US Pledges Leadership in Climate Finance Amid Expanding Oil and Gas Production
John Podesta, the White House's senior adviser on international climate policy, affirmed the United States' continued role as a leader in climate finance. Speaking in an interview on Monday, Podesta outlined the US's commitment to providing $11 billion in climate finance under President Joe Biden’s administration, although he stopped short of specifying additional sums. This comes against the backdrop of the impending COP29 UN climate summit in Azerbaijan this November, where governments will negotiate new collective goals for climate finance.
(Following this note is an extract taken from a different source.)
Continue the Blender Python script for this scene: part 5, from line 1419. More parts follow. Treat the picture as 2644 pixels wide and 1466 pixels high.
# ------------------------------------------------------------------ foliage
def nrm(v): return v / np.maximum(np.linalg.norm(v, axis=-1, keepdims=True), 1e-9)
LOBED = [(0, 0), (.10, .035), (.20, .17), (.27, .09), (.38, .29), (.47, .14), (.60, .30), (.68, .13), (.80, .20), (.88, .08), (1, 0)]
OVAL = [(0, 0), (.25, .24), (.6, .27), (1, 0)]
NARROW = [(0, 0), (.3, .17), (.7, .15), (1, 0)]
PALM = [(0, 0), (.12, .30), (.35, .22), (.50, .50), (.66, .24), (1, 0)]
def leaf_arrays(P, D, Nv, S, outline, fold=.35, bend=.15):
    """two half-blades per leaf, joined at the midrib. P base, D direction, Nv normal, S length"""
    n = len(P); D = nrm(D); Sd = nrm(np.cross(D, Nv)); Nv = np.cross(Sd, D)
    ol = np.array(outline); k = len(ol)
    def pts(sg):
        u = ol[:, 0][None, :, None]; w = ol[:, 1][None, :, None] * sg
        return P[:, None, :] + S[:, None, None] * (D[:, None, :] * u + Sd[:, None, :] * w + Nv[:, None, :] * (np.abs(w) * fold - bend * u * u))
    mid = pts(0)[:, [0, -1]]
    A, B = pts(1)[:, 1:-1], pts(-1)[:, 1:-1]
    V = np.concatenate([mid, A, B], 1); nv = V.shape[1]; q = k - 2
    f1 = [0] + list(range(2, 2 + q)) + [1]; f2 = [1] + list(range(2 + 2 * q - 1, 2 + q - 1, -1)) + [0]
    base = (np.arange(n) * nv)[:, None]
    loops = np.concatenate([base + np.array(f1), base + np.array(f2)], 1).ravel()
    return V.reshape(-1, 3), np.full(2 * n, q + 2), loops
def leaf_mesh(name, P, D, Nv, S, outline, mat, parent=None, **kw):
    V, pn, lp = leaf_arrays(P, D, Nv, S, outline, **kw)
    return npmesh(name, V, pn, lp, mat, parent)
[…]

Podesta highlighted the stark contrast between Biden's climate policies and those of his presidential rival, Donald Trump. He emphasized Biden's dedication to reducing US carbon emissions by 50% by 2030 and achieving net-zero emissions by 2050. Despite these climate targets, Podesta defended the Biden administration's significant expansion of gas production, especially given Europe's need for non-Russian gas sources following the invasion of Ukraine. The US has become the world’s leading producer of oil and gas and has implemented tariffs on green goods from China, including electric vehicles, due to concerns about economic security and over-reliance on China.
Amidst this, Podesta criticized China for overproducing green goods using coal-fired power, thus increasing global emissions. He also stressed the necessity for diversified supply chains in green technology to ensure economic security.
The COP29 summit will attempt to establish a "new collective quantified goal" for climate finance, particularly from developed to developing nations. There is ongoing debate about the size and contributors to this financial pledge, with developing countries advocating for it to reach trillions rather than the current $100 billion annually. The US is pushing for broader contributions from other wealthy nations and petro-states.
Furthermore, efforts are underway to integrate climate risk into financial decision-making, with organizations like the NGFS setting climate scenarios for assessment. European regulators have led the way in conducting climate stress tests to measure the impact on financial portfolios, aiding asset managers in navigating the transition to a low-carbon economy.